Ratiocination

Guadeloupe, Mai 2005

Dix choses à ne pas faire en tête à tête avec une fille :

  1. Poser votre mobile en évidence sur la table en arrivant. Il est mieux dans votre poche, vous pourrez vous passer de l’heure ce soir et vos amis rappelleront.
  2. S’étirer toutes les trois secondes, et ponctuer le reste du temps de bâillements. On s’en fout que vous n’ayez pas fermé l’œil la nuit d’avant.
  3. Dire que non merci vous n’avez pas faim, vous allez juste reprendre un verre, alors qu’elle commande son deuxième plat. Faites au moins semblant d’ignorer vos crampes d’estomac et commandez une soupe.
  4. Se ronger les ongles.
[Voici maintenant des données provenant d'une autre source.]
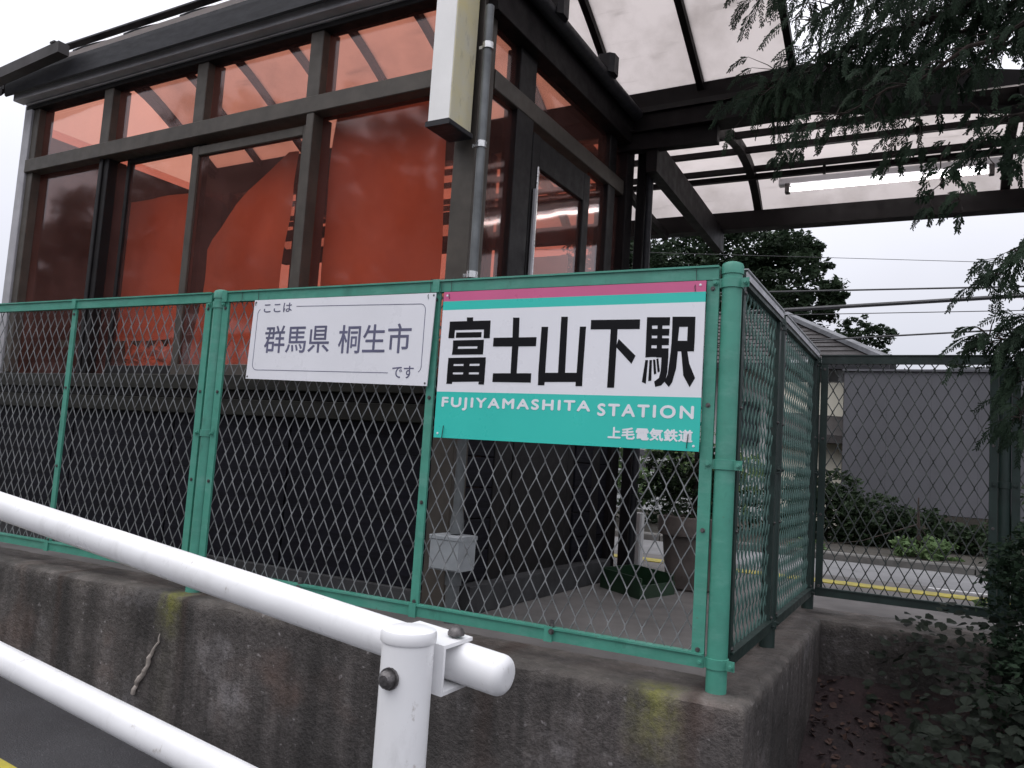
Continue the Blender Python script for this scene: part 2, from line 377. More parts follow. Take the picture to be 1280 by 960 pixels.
# ------------------------------------------------------------------ ground
def smooth(a, b, x):
    t = max(0, min(1, (x - a) / (b - a))); return t * t * (3 - 2 * t)
def road_z(x): return -.73 - .0989 * max(-7.5, min(5, x))
def hsh(x, y): return math.sin(x * 12.9 + y * 7.3) * .5 + math.sin(x * 31.7 - y * 23.1 + 1.3) * .3 + math.sin(x * 3.1 + y * 5.9) * .6
def ground_z(x, y):
    zr = road_z(x)
    if y < -.2: return zr - .012
    if y > 1.6: return -.14 if y < 60 else -.14 - (y - 60) * .01
    pit = -.21 - .34 * (1.42 - y) + .015 * hsh(x * 1.5, y * 1.5) + .05 * smooth(.5, 1.6, x)
    t = smooth(-.2, .02, y); return zr * (1 - t) + pit * t - .012
def axis(lim, fine0, fine1, st):
    a = []; q = fine0
    while q <= fine1: a.append(q); q += st
    q = fine1; d = st
    while q < lim: d *= 1.22; q += d; a.append(q)
    q = fine0; d = st; b = []
    while q > -lim: d *= 1.22; q -= d; b.append(q)
    return b[::-1] + a
gx = axis(320, -.2, 2.2, .06); gy = axis(320, -.5, 1.8, .06)
g = MB(); nx = len(gx)
for y in gy:
    for x in gx: g.v.append((x, y, ground_z(x, y)))
for j in range(len(gy) - 1):
    for i in range(nx - 1): g.f.append((j * nx + i, j * nx + i + 1, (j + 1) * nx + i + 1, (j + 1) * nx + i))
struct('ground', g, SOIL, True)
m = MB(); xs = [-30 + .5 * i for i in range(80)]; ys = [-5.5, -3, -1, -.5, -.2, -.085]
for y in ys:
    for x in xs: m.v.append((x, y, road_z(x)))
for j in range(len(ys) - 1):
    for i in range(len(xs) - 1):
        a = j * len(xs) + i; m.f.append((a, a + 1, a + len(xs) + 1, a + len(xs)))
struct('road', m, ASPH, True)
m = MB()
for i in range(60):
    x0 = -12 + i * .2; x1 = x0 + .2
    if x1 > -1.85: break
    y0, y1 = -.66, -.515
    m.add([(x0, y0, road_z(x0) + .004), (x1, y0, road_z(x1) + .004), (x1, y1, road_z(x1) + .004), (x0, y1, road_z(x0) + .004)], [(0, 1, 2, 3)])
struct('road_edge_line', m, YELLOW)
# platform floor behind the wall
m = MB(); m.box((-9, .14, -.3), (-.02, 1.71, -.012)); m.box((-9, 1.71, -.3), (5, 3.25, -.014)); struct('platform', m, FLOOR)
m = MB(); m.box((-9, 3.25, -.3), (7, 4.75, -.06)); struct('path', m, PAVE)
m = MB(); m.box((-9, 2.80, -.014), (1.1, 2.96, -.009)); struct('platform_edge_line', m, YELLOW)
m = MB(); m.box((.5, 3.12, -.014), (2.4, 3.17, -.008)); struct('white_edge_line', m, WHITEP)
m = MB()
for i in range(14): m.bbox((-3.4 + i * .6, 4.75, -.2), (-2.81 + i * .6, 4.87, .0), .012)
struct('kerb', m, KERB)
m = MB(); m.box((-9, 4.87, -.2), (9, 11, -.03)); struct('planting_bed', m, BED)

# ------------------------------------------------------------------ concrete wall
random.seed(5)
outer = [(-9, -.09), (.12, -.09), (.12, 1.42), (5, 1.42)]
inner = [(-9, .15), (-.03, .15), (-.03, 1.73), (5, 1.73)]
o_, i_ = [], []
for (a, b), (c, d) in zip(zip(outer, outer[1:]), zip(inner, inner[1:])):
    ln = math.dist(a, b); n = max(2, int(ln / .035)) if a[0] > -5 or b[0] < 1 else 20
    if a == (-9, -.09):
        ts = [i / 60 * .55 for i in range(60)] + [.55 + .45 * i / 130 for i in range(130)]
    else: ts = [i / n for i in range(n)]
    for t in ts:
        o_.append((a[0] + (b[0] - a[0]) * t, a[1] + (b[1] - a[1]) * t)); i_.append((c[0] + (d[0] - c[0]) * t, c[1] + (d[1] - c[1]) * t))
o_.append(outer[-1]); i_.append(inner[-1])
# outward normals
w = MB(); N = len(o_); rows = []
def nrm(k):
    a = Vector(o_[max(0, k - 1)]); b = Vector(o_[min(N - 1, k + 1)]); d = (b - a).normalized(); return Vector((d.y, -d.x))
prof = [(-1.5, .0), (-.9, 0), (-.5, 0), (-.25, 0), (-.1, 0), (-.035, 0), (-.012, -.002), (-.003, -.010), (0, -.022)]
for r_, (z, off) in enumerate(prof):
    row = []
    for k, p in enumerate(o_):
        n = nrm(k); j = (random.random() - .5) * (.006 if r_ > 5 else .002) + (.003 * math.sin(p[0] * 9 + z * 11))
        zz = z + ((random.random() - .6) * .004 if r_ > 5 else 0)
        q = Vector(p) + n * (off + j); row.append(len(w.v)); w.v.append((q.x, q.y, zz))
    rows.append(row)
for f in (.35, .7, 1):
    row = []
    for k, (p, q) in enumerate(zip(o_, i_)):
        e = Vector(p).lerp(Vector(q), f); row.append(len(w.v)); w.v.append((e.x, e.y, (random.random() - .5) * .003))
    rows.append(row)
row = []
for q in i_: row.append(len(w.v)); w.v.append((q[0], q[1], -1.5))
rows.append(row)
for a, b in zip(rows, rows[1:]):
    for k in range(N - 1): w.f.append((a[k], a[k + 1], b[k + 1], b[k]))
wall = solo('retaining_wall', w, CONC, 'stained low concrete retaining wall with mossy edge under the green fence', 'wall', smooth=True)
d = MB(); pts = []
for k in range(16):
    t = k / 15; pts.append((-1.985 - .115 * t ** 1.2 + .005 * math.sin(k * .9), -.096 - .004 * math.sin(k * 2.3), -.145 - .235 * t))
d.tube(pts, [.0015 + .0075 * math.sin(min(1, k / 13) * math.pi * .62) * (1 + .16 * math.sin(k * 1.3) + .1 * math.sin(k * 3.7)) for k in range(16)], 8)
XF[wall.name] = Matrix.Identity(4); obj('lime_drip', d, DRIP, wall, True)

# ------------------------------------------------------------------ fences
def chain(mb, P, Q, z0, z1, r=.0017, pw=.05, ph=.1, nrmv=None):
    P = Vector((*P, 0)); Q = Vector((*Q, 0)); d = (Q - P); ln = d.length; d.normalize(); n = Vector((d.y, -d.x, 0))
    k = int(ln / (pw / 2)); st = ln / k
    for i in range(k):
        s0, s1 = i * st, (i + 1) * st; pts = []; z = z0; c = 0
        jit = random.uniform(-.0012, .0012)
        while True:
            side = (c + i) % 2
            s = s1 - .0008 if side else s0 + .0008
            # the wire turns round its neighbour at each node
            base = P + d * (s + jit)
            dep = .0026 if c % 2 else -.0026
            pts.append(base + n * dep * .6 + Vector((0, 0, z - .004))); pts.append(base - n * dep * .6 + Vector((0, 0, z + .004)))
            if z >= z1 - 1e-4: break
            z = min(z1, z + ph / 2); c += 1
        mb.tube(pts, r, 5, caps=False)
    return mb
def fence(name, label, P, Q, posts, stiles, mids, cols, z0=.06, z1=1.15, wire=WIRE, split=None, wr_=.0020, post_r=.0275, loc=None, zpost=1.156, outn=None, pwid=.05):
    P = Vector((*P, 0)); Q = Vector((*Q, 0)); d = (Q - P).normalized(); n = outn or Vector((d.y, -d.x, 0))
    rail, railtop, pm = cols
    root = thing(name, loc or (P.x, P.y, 0), label, 'fence')
    def pt(s, o, z): q = P + d * s + n * o; return (q.x, q.y, z)
    for a, b in split:
        for zz, hh in ((z1 - .02, .04), (z0 + .019, .038)):
            mb = MB(); mb.beam(pt(a, 0, zz), pt(b, 0, zz), .022, hh)
            mb.beam(pt(a, .013, zz + hh / 2 - .003), pt(b, .013, zz + hh / 2 - .003), .008, .0055)
            obj('rail', mb, rail, root)
        if railtop: mb = MB(); mb.beam(pt(a, 0, z1 + .0015), pt(b, 0, z1 + .0015), .034, .003); obj('rail_cap', mb, railtop, root); mb = MB(); mb.beam(pt(a, .0135, z1 - .013), pt(b, .0135, z1 - .013), .004, .026); obj('rail_sheen_strip', mb, railtop, root)  # pale strip paints the sky's sheen along the rail's outer face
        mb = MB(); chain(mb, pt(a, -.006, 0)[:2], pt(b, -.006, 0)[:2], z0 + .02, z1 - .02, r=wr_, pw=pwid, ph=pwid * 2)
        obj('wire_mesh', mb, wire, root, True, kind='stuff')
        for k in range(int((b - a) / .8)):   # rail joints with bands
            pass
    for s, wd in stiles + mids:
        mb = MB(); mb.beam(pt(s, .004, z0), pt(s, .004, z1 - .041), wd, .009, up=n)
        mb.beam(pt(s - wd * .42, -.006, z0 + .04), pt(s - wd * .42, -.006, z1 - .041), .004, .018, up=n)
        st = obj('stile' if (s, wd) in stiles else 'middle_bar', mb, rail, root)
        bm_ = MB()
        for z in (z0 + .045, z0 + .36, z0 + .7, z1 - .065): bolt_mb(bm_, pt(s, .009, z), n, .0045, .005)
        obj('bolt', bm_, BOLT, st)
    for s in posts:
        mb = MB(); mb.tube([pt(s, -.01, -.01), pt(s, -.01, zpost - .012)], post_r, 20)
        po = obj('post', mb, pm, root, True)
        c = MB(); c.lathe(pt(s, -.01, zpost - .03), [(post_r + .003, 0), (post_r + .003, .022), (post_r, .030), (post_r * .6, .035), (.001, .036)], 20); obj('post_cap', c, pm, po, True)
        for z in (.075, .6, 1.10):
            c = MB(); c.lathe(pt(s, -.01, z), [(post_r + .001, -.014), (post_r + .0035, -.013), (post_r + .0035, .013), (post_r + .001, .014)], 20)
            for q in (-1, 1):
                c.beam(pt(s + q * (post_r - .002), .002, z), pt(s + q * (post_r + .022), .008, z), .004, .026)
                bolt_mb(c, pt(s + q * (post_r + .013), .012, z), n, .005, .009)
            obj('clamp_band', c, pm, po, True)
    return root, pt
ff, fpt = fence('mesh_fence', 'long green steel mesh fence carrying the station signs on the wall',
    (-4.6, 0), (.024, 0), [4.6 + .024, 4.6 - 1.955, 4.6 - 3.93], [(4.6 - .024, .034), (4.6 - 1.908, .032), (4.6 - 2.002, .032), (4.6 - 3.88, .032)],
    [(4.6 - .938, .030), (4.6 - 2.835, .028)], (GREEN, None, GREEN), split=[(4.6 - 1.925, 4.6 - .009), (4.6 - 3.9, 4.6 - 1.987), (0, .64)])
fs, _ = fence('mesh_fence', 'dark side run of the green mesh fence going back from the corner post',
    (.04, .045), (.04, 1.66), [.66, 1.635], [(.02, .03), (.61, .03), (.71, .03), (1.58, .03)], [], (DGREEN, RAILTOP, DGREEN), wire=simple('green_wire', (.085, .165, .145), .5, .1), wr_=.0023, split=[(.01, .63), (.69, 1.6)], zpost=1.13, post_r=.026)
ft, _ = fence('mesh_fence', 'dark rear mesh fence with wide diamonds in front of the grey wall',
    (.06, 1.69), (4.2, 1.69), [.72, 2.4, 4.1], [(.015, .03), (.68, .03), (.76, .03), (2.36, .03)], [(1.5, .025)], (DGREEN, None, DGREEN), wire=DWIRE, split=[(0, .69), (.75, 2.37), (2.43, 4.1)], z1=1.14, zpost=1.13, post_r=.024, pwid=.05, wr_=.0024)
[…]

Souvenez-vous, vous n’avez pas faim, vous êtes détendu, et vous buvez ses paroles. Laissez donc la kératine aux chimistes.
  5. Déclarer “je suis athée” d’un air blasé et entendu quand elle essaie de vous expliquer combien la religion est un fondement de son identité nationale et personnelle. Autant lui jeter à la figure que vous la méprisez.
  6. Oublier de lui poser des questions en retour des siennes. Surtout si votre réponse était décousue, inintelligible, et merveilleusement ennuyeuse. Un long silence embarrassé devrait vous mettre la puce à l’oreille.
  7. Se moquer d’elle à plusieurs reprises parce que c’est quand même fou de ne pas parler français quand on a appris l’espagnol, le portugais et l’italien. Même gentiment dit, c’est idiot. Alors si en plus vous ne parlez pas un traitre mot de sa langue natale…
  8. Avouer qu’il vous est pénible de rester trois heures à table. Au bout de deux heures trente. À table. Même si vous vouliez parler des réunions de famille mortelles pendant lesquels votre oncle Roger fait des blagues racistes et votre tante Claudette vous explique que les gothiques sont de dangereux psychopathes.
  9. Disserter sur la crise économique vue sous l’angle des constructeurs automobiles. Le propre d’une crise, c’est qu’on en parle déjà trop le reste du temps. Et les bagnoles n’ont jamais été un sujet de discussion, tout au plus un moyen de locomotion.
  10. Passer plus de temps à contempler la pluie qui tombe dehors qu’à la regarder elle.